Dell retrieved 22,000 batteries in December and Apple recalled about 120,000 
batteries in 2005.



While no incidents have been reported in Canada, one Toronto-based research 
group says it could be just a matter of time.



"A burning laptop is a burning laptop and it can pretty much happen anywhere," 
said Carmi Levy, a senior analyst with the Toronto-based Info-Tech research

group.



As laptops become faster and acquire more features such as DVD players, their 
batteries have to work harder, Mr. Levy said. But the machines are also getting

slimmer, with less room for ventilation. This increases the risk of a meltdown 
and a fire, he said.



"On an airplane, I would be very concerned about this kind of thing happening," 
Mr. Levy said, calling for computer companies to pay more attention to the

issue.



The lithium ion batteries that power most laptops produce electricity through a 
chemical reaction that releases oxygen, said Linda Nazar, a chemistry professor

at the University of Waterloo. The oxygen reacts with one of the battery's 
components, an organic solvent, to produce heat that can melt the battery's

membrane, Prof. Nazar said.



"When that melts, then everything all goes to hell," she said.



That seems to have happened this month in Osaka, Japan, where the most recent 
reported laptop fire had people at a boardroom meeting shielding their faces

as a notebook exploded on a table. No one was injured.
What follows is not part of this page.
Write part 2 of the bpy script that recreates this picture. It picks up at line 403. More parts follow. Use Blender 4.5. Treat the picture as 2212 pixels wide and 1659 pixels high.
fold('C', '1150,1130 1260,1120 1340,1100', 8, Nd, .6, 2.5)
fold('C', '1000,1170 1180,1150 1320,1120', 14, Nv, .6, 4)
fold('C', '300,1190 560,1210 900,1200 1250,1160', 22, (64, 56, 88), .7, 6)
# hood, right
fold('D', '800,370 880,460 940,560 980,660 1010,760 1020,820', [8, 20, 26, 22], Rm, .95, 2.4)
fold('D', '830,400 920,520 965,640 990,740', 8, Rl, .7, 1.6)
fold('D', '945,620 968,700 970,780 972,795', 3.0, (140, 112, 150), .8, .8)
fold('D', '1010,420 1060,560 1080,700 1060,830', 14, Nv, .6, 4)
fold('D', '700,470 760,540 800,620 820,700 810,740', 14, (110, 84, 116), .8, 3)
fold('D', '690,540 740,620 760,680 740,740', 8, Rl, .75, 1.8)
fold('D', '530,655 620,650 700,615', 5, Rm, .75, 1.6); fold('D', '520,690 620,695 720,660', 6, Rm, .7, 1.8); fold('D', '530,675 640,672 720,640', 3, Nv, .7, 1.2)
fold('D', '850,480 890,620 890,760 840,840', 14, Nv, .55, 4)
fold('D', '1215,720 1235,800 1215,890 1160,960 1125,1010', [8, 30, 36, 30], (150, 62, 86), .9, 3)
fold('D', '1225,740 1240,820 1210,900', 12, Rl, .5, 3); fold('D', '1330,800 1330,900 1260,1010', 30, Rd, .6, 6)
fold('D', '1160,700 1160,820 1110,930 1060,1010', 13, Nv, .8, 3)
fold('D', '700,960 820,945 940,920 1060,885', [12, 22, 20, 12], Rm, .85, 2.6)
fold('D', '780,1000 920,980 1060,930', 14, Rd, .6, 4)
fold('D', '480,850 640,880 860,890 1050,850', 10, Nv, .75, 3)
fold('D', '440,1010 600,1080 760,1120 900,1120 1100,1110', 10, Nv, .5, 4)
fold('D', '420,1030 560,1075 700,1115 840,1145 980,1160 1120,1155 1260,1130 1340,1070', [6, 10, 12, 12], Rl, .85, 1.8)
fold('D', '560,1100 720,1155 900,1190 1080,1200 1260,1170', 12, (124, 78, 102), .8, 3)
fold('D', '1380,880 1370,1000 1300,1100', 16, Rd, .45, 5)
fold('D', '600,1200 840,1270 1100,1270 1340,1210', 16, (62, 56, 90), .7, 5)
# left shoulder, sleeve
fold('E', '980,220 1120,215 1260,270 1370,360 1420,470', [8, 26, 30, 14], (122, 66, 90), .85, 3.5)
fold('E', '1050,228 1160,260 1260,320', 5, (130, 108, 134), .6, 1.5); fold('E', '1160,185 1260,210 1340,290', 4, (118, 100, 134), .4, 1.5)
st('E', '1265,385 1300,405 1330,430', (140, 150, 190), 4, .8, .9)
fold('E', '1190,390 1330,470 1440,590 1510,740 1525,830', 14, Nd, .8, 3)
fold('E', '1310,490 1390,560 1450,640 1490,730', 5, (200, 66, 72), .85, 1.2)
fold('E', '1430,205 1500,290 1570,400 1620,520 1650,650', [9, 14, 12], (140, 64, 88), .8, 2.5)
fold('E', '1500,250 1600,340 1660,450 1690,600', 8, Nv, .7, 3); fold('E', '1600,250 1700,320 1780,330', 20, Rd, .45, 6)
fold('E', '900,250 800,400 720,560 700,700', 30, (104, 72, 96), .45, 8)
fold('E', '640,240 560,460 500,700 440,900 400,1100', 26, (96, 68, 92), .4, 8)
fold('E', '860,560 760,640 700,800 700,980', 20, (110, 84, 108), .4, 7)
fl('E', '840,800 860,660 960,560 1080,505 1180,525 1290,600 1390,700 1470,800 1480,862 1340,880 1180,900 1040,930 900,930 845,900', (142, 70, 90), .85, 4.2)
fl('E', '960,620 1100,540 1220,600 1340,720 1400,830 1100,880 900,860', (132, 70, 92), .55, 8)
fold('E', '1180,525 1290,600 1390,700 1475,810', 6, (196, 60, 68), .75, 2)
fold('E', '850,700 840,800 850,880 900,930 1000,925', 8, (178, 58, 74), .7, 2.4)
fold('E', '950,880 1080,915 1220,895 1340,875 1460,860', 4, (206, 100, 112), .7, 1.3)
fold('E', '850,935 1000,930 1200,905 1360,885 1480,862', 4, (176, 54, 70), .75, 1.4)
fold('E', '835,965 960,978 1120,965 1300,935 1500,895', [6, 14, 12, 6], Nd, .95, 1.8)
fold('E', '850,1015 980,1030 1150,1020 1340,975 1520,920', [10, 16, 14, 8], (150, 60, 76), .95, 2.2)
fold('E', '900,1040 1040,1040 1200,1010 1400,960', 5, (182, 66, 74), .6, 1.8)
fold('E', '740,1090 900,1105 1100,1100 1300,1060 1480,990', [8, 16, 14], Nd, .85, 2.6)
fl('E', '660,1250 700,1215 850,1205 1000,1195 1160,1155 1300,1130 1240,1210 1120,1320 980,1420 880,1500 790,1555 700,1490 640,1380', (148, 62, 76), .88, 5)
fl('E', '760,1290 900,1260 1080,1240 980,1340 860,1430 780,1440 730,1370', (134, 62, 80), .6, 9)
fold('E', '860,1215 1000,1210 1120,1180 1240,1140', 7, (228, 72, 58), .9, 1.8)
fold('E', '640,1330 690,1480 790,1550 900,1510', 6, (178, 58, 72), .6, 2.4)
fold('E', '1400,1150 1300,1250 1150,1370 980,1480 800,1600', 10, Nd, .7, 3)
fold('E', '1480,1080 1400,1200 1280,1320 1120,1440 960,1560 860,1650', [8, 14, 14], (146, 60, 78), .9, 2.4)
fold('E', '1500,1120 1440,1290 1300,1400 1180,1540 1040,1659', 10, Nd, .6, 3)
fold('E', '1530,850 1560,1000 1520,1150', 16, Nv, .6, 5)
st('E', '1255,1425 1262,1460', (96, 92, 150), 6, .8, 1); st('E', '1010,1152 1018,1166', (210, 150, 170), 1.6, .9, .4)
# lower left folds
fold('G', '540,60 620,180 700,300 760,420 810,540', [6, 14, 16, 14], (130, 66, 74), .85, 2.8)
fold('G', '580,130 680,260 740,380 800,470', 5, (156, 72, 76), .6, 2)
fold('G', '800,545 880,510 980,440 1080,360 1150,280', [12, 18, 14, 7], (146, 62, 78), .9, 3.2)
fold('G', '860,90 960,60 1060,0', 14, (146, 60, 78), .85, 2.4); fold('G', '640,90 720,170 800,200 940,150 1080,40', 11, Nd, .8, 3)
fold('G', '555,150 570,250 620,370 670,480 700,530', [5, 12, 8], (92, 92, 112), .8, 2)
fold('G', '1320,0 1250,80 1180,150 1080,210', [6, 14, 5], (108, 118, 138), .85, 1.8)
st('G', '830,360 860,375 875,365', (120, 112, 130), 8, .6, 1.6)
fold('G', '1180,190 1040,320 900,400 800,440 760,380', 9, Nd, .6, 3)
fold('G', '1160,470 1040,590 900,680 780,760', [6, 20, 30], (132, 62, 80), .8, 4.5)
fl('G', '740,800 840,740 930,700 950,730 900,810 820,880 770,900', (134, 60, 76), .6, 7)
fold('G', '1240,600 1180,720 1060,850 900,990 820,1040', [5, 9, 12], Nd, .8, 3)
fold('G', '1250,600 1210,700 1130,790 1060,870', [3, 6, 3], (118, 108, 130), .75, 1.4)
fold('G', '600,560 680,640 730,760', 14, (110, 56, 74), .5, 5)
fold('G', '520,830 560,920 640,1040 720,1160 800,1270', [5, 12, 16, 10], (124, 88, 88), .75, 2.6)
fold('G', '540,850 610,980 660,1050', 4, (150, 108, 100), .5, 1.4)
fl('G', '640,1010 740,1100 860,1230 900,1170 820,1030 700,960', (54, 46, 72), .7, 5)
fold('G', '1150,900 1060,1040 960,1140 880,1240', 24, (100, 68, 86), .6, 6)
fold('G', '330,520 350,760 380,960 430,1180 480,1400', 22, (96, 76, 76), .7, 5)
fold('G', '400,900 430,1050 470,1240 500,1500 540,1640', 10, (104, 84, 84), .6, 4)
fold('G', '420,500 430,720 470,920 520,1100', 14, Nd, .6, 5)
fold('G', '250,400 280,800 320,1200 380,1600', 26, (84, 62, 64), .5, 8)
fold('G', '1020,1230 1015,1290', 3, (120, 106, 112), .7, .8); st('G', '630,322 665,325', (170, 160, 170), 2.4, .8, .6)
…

The laptop was a Dell 
machine, witnesses said.



Dell is investigating and believes it was an isolated incident that does not 
reflect broader problems, Kevin Kettler, the company's chief technology officer,

told reporters during a briefing on other topics at Dell headquarters in Texas 
last week.



But George Bulat, director of hardware research at the research group IDC 
Canada, suggested that laptop vendors educate customers about the potential 
dangers.



"If you're going to be on a long-distance flight, be cognizant of the heat," he 
said. "If it's heating up, don't just put a pillow under it."



An official with Hewlett-Packard Canada said the company does not want to 
comment on the issue. Apple did not return calls.



Mrs. Brown said the family is thinking about suing Apple.



Nick has become wary of computers after seeing his first laptop flame up, she 
said. Replacing the burned carpet will cost about $15,000, and a charred spot

on the family walkway still reminds the Browns of that April evening.



"Had we not been home or been outside, or not close enough to hear that noise, 
it certainly would have burned our house down."